Anyway! So I thought I'd pick this thing up again as a type of recovery blog. I need to get back to this journaling thing, and I'm too lazy for manual writing, so here I am.
This blog is really interesting...it's amazing to look at all of my posts from the midst of depression/suicidal ideation. I don't want to think about those times, but I need to remind myself of where I was in order to see where I'm going.

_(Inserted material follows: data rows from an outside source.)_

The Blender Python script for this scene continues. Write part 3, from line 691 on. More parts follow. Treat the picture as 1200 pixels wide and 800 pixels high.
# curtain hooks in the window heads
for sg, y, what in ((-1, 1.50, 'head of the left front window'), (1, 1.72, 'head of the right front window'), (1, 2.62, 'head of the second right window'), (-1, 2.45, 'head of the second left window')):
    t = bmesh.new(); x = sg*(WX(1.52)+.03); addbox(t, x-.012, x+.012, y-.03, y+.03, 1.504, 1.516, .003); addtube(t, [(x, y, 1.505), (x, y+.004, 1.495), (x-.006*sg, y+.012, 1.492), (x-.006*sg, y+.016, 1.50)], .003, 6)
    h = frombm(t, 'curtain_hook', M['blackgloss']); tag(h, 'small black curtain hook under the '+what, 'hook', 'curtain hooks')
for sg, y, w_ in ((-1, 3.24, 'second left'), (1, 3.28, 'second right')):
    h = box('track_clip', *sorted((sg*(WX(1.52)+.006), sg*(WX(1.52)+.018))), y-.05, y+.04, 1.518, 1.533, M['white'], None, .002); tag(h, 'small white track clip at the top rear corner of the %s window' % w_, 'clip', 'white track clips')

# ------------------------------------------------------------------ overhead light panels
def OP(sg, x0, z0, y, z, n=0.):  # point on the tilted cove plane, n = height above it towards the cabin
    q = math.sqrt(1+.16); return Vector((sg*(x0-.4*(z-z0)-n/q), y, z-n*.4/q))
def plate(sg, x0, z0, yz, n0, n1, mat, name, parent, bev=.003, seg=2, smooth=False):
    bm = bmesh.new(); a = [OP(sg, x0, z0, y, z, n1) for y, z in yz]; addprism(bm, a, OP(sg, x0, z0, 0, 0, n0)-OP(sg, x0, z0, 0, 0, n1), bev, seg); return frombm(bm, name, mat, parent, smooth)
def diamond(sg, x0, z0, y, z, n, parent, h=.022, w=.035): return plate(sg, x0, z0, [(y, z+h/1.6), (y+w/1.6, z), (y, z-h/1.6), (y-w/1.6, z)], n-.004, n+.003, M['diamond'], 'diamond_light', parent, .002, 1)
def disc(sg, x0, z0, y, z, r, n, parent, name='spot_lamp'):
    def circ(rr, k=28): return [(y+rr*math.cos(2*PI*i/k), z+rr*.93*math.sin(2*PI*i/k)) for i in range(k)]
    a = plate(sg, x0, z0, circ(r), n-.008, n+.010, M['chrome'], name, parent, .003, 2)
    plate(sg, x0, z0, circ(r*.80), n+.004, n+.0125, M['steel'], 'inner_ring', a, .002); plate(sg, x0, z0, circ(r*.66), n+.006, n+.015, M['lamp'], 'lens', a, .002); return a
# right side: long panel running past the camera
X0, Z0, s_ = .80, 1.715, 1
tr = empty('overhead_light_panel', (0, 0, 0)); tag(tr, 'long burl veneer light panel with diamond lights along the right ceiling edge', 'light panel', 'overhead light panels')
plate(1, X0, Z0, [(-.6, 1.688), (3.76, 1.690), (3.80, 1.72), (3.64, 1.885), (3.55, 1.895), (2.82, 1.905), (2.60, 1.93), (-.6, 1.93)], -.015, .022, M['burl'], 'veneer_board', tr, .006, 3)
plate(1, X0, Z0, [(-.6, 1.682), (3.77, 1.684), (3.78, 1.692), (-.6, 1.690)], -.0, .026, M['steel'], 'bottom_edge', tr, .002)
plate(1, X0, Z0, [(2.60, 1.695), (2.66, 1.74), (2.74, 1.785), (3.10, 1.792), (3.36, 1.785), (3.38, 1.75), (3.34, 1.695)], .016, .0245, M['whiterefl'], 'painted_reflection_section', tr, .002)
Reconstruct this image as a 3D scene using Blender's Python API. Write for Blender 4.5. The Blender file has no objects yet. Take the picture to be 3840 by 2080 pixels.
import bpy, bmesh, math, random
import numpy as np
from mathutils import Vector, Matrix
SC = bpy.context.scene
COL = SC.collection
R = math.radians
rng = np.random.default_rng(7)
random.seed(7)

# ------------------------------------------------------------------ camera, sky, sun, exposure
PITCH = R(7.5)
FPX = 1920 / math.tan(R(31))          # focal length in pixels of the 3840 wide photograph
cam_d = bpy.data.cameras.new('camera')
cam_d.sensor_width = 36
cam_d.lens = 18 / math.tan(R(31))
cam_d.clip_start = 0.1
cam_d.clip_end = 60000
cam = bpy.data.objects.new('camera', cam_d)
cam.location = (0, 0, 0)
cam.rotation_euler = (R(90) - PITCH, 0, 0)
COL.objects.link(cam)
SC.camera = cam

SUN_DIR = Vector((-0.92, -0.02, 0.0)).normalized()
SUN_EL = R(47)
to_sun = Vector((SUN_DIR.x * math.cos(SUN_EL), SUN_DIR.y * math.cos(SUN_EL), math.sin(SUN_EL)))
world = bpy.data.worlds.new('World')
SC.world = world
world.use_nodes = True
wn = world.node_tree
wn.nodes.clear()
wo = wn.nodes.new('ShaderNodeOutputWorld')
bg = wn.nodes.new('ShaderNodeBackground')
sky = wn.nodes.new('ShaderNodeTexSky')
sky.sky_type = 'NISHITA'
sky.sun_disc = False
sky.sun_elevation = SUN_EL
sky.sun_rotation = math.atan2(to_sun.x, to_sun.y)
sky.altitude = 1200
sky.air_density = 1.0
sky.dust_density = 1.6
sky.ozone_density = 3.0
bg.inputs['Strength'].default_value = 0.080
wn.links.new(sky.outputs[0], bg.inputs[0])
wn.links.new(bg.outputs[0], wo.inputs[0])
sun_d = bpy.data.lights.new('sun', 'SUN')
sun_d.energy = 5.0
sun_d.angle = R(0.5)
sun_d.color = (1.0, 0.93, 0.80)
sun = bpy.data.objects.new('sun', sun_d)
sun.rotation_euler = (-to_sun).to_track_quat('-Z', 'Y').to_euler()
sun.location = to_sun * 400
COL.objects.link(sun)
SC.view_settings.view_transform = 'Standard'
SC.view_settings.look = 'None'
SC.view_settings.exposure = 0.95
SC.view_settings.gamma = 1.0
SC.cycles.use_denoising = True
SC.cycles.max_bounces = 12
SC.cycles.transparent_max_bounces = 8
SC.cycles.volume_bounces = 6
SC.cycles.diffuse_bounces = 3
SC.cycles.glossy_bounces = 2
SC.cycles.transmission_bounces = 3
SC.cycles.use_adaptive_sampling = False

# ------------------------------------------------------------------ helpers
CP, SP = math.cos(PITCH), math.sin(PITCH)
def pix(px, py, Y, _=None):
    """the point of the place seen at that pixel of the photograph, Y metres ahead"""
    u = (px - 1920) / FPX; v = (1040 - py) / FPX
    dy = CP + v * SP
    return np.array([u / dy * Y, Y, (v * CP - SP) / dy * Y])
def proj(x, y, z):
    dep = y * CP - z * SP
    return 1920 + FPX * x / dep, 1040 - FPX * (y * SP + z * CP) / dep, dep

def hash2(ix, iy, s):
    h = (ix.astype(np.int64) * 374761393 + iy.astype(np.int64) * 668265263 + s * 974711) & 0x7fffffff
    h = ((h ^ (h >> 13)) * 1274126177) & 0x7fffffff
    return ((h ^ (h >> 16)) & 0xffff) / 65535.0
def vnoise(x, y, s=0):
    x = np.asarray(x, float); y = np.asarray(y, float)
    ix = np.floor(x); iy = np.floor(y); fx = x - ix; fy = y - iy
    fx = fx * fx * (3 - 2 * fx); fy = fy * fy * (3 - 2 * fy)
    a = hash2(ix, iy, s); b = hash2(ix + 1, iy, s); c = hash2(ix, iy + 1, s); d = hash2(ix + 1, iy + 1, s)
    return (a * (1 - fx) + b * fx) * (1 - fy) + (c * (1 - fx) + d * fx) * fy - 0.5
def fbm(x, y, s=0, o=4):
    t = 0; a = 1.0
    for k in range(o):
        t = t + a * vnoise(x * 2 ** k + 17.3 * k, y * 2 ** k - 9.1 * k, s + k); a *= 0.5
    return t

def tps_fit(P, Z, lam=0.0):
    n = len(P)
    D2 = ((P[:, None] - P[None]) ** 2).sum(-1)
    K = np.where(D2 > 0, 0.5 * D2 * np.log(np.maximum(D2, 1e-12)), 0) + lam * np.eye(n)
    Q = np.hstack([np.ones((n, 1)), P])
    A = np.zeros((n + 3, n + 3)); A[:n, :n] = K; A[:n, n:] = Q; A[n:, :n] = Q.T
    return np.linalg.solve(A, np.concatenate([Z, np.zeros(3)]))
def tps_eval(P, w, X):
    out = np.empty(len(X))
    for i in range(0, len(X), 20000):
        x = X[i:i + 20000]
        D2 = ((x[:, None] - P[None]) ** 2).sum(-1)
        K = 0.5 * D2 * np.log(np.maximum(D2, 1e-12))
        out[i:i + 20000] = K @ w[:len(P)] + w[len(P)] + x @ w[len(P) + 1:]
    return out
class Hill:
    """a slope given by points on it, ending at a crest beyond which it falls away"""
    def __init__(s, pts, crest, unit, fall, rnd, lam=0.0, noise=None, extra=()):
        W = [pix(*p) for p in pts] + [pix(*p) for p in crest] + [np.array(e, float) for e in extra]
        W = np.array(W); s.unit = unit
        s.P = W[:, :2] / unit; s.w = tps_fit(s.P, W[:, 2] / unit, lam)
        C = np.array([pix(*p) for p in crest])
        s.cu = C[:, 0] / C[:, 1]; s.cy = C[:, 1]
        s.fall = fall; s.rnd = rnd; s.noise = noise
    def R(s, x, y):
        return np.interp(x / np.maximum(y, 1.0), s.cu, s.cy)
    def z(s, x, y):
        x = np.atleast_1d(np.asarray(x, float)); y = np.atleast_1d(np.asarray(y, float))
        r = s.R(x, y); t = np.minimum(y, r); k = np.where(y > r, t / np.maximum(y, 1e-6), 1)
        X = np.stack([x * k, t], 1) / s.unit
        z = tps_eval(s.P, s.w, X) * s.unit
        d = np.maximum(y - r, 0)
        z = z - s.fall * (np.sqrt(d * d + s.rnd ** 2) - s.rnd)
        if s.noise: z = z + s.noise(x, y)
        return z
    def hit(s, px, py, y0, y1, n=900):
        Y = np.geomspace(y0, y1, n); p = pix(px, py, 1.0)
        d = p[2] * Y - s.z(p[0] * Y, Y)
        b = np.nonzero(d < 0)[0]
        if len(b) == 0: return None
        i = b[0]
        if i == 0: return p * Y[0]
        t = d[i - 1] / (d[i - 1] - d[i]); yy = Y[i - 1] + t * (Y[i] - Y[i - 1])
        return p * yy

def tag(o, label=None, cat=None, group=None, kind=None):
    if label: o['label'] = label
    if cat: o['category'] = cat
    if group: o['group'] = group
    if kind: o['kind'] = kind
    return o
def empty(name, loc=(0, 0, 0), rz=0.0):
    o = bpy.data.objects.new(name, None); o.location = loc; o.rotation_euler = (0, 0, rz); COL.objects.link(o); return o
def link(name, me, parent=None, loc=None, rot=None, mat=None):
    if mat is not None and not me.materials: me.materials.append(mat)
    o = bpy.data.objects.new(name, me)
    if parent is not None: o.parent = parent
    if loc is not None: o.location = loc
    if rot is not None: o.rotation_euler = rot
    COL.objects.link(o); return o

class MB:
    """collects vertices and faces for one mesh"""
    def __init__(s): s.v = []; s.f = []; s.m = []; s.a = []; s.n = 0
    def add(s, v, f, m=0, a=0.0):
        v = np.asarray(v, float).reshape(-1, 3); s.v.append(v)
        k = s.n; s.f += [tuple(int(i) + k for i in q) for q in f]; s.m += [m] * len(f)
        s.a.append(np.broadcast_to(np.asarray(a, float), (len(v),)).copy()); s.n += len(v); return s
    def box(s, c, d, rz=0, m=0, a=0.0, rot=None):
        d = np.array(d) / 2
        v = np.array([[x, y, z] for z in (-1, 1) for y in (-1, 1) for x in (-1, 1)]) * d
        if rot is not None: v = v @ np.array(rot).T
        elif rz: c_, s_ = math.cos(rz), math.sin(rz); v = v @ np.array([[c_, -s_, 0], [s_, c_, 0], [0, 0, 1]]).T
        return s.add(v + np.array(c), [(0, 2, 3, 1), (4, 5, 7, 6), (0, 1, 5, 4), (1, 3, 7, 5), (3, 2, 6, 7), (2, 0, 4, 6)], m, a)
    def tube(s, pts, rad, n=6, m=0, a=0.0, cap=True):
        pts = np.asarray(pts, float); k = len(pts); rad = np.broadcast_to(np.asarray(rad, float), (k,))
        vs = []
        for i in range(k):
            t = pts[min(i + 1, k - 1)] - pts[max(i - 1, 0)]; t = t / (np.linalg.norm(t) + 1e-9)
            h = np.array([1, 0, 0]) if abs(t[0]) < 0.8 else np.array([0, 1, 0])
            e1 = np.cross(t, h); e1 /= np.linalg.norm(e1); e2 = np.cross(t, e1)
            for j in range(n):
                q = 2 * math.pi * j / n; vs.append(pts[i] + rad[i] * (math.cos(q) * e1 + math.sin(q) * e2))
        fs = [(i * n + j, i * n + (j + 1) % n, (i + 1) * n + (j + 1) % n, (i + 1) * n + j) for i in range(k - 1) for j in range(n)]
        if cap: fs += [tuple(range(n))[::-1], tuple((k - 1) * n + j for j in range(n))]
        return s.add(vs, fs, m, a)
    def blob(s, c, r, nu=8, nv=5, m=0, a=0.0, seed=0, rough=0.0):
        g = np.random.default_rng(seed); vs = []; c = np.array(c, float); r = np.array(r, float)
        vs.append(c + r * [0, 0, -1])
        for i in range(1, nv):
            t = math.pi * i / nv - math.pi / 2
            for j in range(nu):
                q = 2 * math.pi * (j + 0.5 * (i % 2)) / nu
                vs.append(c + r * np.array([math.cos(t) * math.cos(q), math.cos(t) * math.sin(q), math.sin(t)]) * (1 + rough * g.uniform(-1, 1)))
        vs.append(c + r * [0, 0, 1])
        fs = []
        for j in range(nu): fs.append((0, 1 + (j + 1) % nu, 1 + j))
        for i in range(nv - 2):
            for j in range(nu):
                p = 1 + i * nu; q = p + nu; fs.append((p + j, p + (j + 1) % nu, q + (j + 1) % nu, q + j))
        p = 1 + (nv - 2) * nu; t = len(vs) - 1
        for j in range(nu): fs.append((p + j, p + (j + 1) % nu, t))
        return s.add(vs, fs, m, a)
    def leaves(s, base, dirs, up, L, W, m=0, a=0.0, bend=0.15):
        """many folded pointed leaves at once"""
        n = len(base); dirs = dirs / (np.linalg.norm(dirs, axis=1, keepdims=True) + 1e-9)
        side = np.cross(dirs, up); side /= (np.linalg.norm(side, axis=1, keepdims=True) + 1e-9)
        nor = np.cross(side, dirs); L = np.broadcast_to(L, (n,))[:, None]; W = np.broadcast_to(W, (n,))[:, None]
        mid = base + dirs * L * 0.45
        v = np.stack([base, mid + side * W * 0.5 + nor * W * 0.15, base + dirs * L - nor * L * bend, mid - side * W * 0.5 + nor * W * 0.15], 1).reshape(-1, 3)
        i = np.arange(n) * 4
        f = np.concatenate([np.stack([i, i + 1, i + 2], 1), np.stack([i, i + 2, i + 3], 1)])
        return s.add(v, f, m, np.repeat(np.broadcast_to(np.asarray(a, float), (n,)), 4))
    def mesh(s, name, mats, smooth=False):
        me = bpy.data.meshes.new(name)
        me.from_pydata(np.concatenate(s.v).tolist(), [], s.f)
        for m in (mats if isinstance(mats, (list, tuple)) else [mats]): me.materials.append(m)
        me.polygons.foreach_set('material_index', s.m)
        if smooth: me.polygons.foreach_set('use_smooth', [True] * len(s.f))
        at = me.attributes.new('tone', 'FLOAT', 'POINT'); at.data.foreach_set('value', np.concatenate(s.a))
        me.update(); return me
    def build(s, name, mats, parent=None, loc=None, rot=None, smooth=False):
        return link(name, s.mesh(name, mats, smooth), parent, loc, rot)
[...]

To close...TK was the best decision I have ever made. EVER. I dropped almost ALL of my past friends right before I went in to treatment, and came OUT of treatment with the best friends I could ever have imagined. Friends who like ME. Not my car or my money or my people-pleasing codependent tendencies, but ME. Honestly, it's WEIRD. These people know EVERYTHING about me...and still want to be around me! BIZARRO. So, TK, thanks for the memories. I've finally gone a couple days without crying, yay! And I haven't called or texted Mark begging to let me come back since Thursday! I can't wait for alumni nights, where I get to see (almost) everyone I love so dearly. So to TK and everyone I met there: Thank you. I owe you my life.
God bless and good night.
And until next time, take care of yourselves...and each other!
So very happy for you!!! And glad you are out and about and finding structure and happiness outside of TK too. You rock!